## Source data

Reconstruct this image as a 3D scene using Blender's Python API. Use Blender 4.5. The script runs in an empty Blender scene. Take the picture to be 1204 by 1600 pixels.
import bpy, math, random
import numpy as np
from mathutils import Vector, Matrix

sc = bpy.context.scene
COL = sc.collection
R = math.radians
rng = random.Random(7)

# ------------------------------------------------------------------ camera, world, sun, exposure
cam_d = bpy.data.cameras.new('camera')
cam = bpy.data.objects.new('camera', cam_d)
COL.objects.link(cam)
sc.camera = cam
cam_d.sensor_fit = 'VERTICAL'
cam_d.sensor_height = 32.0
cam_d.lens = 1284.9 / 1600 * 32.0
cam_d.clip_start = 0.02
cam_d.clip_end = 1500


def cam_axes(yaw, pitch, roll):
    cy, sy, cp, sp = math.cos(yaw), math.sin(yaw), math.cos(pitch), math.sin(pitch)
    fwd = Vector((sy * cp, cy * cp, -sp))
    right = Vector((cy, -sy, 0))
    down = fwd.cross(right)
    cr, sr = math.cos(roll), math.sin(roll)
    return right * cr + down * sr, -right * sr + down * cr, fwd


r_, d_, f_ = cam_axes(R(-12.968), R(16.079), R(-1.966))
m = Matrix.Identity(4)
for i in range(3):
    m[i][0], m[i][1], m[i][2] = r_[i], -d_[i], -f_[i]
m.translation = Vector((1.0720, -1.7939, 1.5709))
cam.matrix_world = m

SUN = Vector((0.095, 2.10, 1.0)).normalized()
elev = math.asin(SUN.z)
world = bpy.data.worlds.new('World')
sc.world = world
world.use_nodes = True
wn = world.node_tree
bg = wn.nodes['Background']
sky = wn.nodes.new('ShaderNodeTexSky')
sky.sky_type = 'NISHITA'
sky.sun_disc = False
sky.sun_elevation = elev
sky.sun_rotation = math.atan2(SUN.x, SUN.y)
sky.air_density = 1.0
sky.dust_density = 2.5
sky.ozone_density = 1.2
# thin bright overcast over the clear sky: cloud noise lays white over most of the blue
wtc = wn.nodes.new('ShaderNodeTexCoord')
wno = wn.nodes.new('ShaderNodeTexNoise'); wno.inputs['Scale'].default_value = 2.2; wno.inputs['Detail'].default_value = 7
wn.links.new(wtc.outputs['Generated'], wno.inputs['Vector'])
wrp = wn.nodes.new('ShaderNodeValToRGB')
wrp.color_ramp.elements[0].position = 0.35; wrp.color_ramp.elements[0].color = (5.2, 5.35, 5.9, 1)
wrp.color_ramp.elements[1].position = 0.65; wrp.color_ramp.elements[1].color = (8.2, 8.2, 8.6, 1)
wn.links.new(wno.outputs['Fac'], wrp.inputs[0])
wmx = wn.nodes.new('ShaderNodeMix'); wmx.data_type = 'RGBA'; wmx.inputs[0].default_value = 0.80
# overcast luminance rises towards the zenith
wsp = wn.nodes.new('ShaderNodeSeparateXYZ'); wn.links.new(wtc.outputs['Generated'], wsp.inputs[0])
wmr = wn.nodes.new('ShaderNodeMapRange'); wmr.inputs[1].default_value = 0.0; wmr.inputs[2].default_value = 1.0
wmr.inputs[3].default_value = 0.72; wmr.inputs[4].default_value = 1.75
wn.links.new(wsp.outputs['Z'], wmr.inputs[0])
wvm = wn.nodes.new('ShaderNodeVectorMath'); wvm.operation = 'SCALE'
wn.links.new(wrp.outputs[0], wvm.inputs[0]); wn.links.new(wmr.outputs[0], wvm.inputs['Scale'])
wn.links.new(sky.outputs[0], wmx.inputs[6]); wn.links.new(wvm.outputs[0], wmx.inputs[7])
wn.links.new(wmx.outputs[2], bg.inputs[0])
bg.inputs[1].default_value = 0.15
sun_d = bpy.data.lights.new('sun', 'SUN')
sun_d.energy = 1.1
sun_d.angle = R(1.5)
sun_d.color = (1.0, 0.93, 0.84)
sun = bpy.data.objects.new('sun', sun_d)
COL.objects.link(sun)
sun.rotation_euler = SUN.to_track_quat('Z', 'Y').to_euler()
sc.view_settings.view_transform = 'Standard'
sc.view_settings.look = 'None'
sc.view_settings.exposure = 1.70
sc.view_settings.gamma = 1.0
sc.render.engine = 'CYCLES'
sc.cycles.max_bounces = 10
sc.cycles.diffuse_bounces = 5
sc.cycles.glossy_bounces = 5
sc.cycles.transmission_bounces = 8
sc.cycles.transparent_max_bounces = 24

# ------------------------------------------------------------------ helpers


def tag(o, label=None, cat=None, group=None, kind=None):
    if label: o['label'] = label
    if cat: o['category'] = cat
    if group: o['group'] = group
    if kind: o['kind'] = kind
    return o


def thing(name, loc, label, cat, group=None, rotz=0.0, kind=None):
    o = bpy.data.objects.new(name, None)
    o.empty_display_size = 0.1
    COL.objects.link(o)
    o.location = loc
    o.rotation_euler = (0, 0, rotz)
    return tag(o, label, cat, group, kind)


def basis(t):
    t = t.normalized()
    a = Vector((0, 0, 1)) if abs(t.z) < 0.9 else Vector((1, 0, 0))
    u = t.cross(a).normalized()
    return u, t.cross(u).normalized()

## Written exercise
Reproduce the data in its entirety, matching each character.

## Response to the task
Reconstruct this image as a 3D scene using Blender's Python API. Use Blender 4.5. The script runs in an empty Blender scene. Take the picture to be 1204 by 1600 pixels.
import bpy, math, random
import numpy as np
from mathutils import Vector, Matrix

sc = bpy.context.scene
COL = sc.collection
R = math.radians
rng = random.Random(7)

# ------------------------------------------------------------------ camera, world, sun, exposure
cam_d = bpy.data.cameras.new('camera')
cam = bpy.data.objects.new('camera', cam_d)
COL.objects.link(cam)
sc.camera = cam
cam_d.sensor_fit = 'VERTICAL'
cam_d.sensor_height = 32.0
cam_d.lens = 1284.9 / 1600 * 32.0
cam_d.clip_start = 0.02
cam_d.clip_end = 1500


def cam_axes(yaw, pitch, roll):
    cy, sy, cp, sp = math.cos(yaw), math.sin(yaw), math.cos(pitch), math.sin(pitch)
    fwd = Vector((sy * cp, cy * cp, -sp))
    right = Vector((cy, -sy, 0))
    down = fwd.cross(right)
    cr, sr = math.cos(roll), math.sin(roll)
    return right * cr + down * sr, -right * sr + down * cr, fwd


r_, d_, f_ = cam_axes(R(-12.968), R(16.079), R(-1.966))
m = Matrix.Identity(4)
for i in range(3):
    m[i][0], m[i][1], m[i][2] = r_[i], -d_[i], -f_[i]
m.translation = Vector((1.0720, -1.7939, 1.5709))
cam.matrix_world = m

SUN = Vector((0.095, 2.10, 1.0)).normalized()
elev = math.asin(SUN.z)
world = bpy.data.worlds.new('World')
sc.world = world
world.use_nodes = True
wn = world.node_tree
bg = wn.nodes['Background']
sky = wn.nodes.new('ShaderNodeTexSky')
sky.sky_type = 'NISHITA'
sky.sun_disc = False
sky.sun_elevation = elev
sky.sun_rotation = math.atan2(SUN.x, SUN.y)
sky.air_density = 1.0
sky.dust_density = 2.5
sky.ozone_density = 1.2
# thin bright overcast over the clear sky: cloud noise lays white over most of the blue
wtc = wn.nodes.new('ShaderNodeTexCoord')
wno = wn.nodes.new('ShaderNodeTexNoise'); wno.inputs['Scale'].default_value = 2.2; wno.inputs['Detail'].default_value = 7
wn.links.new(wtc.outputs['Generated'], wno.inputs['Vector'])
wrp = wn.nodes.new('ShaderNodeValToRGB')
wrp.color_ramp.elements[0].position = 0.35; wrp.color_ramp.elements[0].color = (5.2, 5.35, 5.9, 1)
wrp.color_ramp.elements[1].position = 0.65; wrp.color_ramp.elements[1].color = (8.2, 8.2, 8.6, 1)
wn.links.new(wno.outputs['Fac'], wrp.inputs[0])
wmx = wn.nodes.new('ShaderNodeMix'); wmx.data_type = 'RGBA'; wmx.inputs[0].default_value = 0.80
# overcast luminance rises towards the zenith
wsp = wn.nodes.new('ShaderNodeSeparateXYZ'); wn.links.new(wtc.outputs['Generated'], wsp.inputs[0])
wmr = wn.nodes.new('ShaderNodeMapRange'); wmr.inputs[1].default_value = 0.0; wmr.inputs[2].default_value = 1.0
wmr.inputs[3].default_value = 0.72; wmr.inputs[4].default_value = 1.75
wn.links.new(wsp.outputs['Z'], wmr.inputs[0])
wvm = wn.nodes.new('ShaderNodeVectorMath'); wvm.operation = 'SCALE'
wn.links.new(wrp.outputs[0], wvm.inputs[0]); wn.links.new(wmr.outputs[0], wvm.inputs['Scale'])
wn.links.new(sky.outputs[0], wmx.inputs[6]); wn.links.new(wvm.outputs[0], wmx.inputs[7])
wn.links.new(wmx.outputs[2], bg.inputs[0])
bg.inputs[1].default_value = 0.15
sun_d = bpy.data.lights.new('sun', 'SUN')
sun_d.energy = 1.1
sun_d.angle = R(1.5)
sun_d.color = (1.0, 0.93, 0.84)
sun = bpy.data.objects.new('sun', sun_d)
COL.objects.link(sun)
sun.rotation_euler = SUN.to_track_quat('Z', 'Y').to_euler()
sc.view_settings.view_transform = 'Standard'
sc.view_settings.look = 'None'
sc.view_settings.exposure = 1.70
sc.view_settings.gamma = 1.0
sc.render.engine = 'CYCLES'
sc.cycles.max_bounces = 10
sc.cycles.diffuse_bounces = 5
sc.cycles.glossy_bounces = 5
sc.cycles.transmission_bounces = 8
sc.cycles.transparent_max_bounces = 24

# ------------------------------------------------------------------ helpers


def tag(o, label=None, cat=None, group=None, kind=None):
    if label: o['label'] = label
    if cat: o['category'] = cat
    if group: o['group'] = group
    if kind: o['kind'] = kind
    return o


def thing(name, loc, label, cat, group=None, rotz=0.0, kind=None):
    o = bpy.data.objects.new(name, None)
    o.empty_display_size = 0.1
    COL.objects.link(o)
    o.location = loc
    o.rotation_euler = (0, 0, rotz)
    return tag(o, label, cat, group, kind)


def basis(t):
    t = t.normalized()
    a = Vector((0, 0, 1)) if abs(t.z) < 0.9 else Vector((1, 0, 0))
    u = t.cross(a).normalized()
    return u, t.cross(u).normalized()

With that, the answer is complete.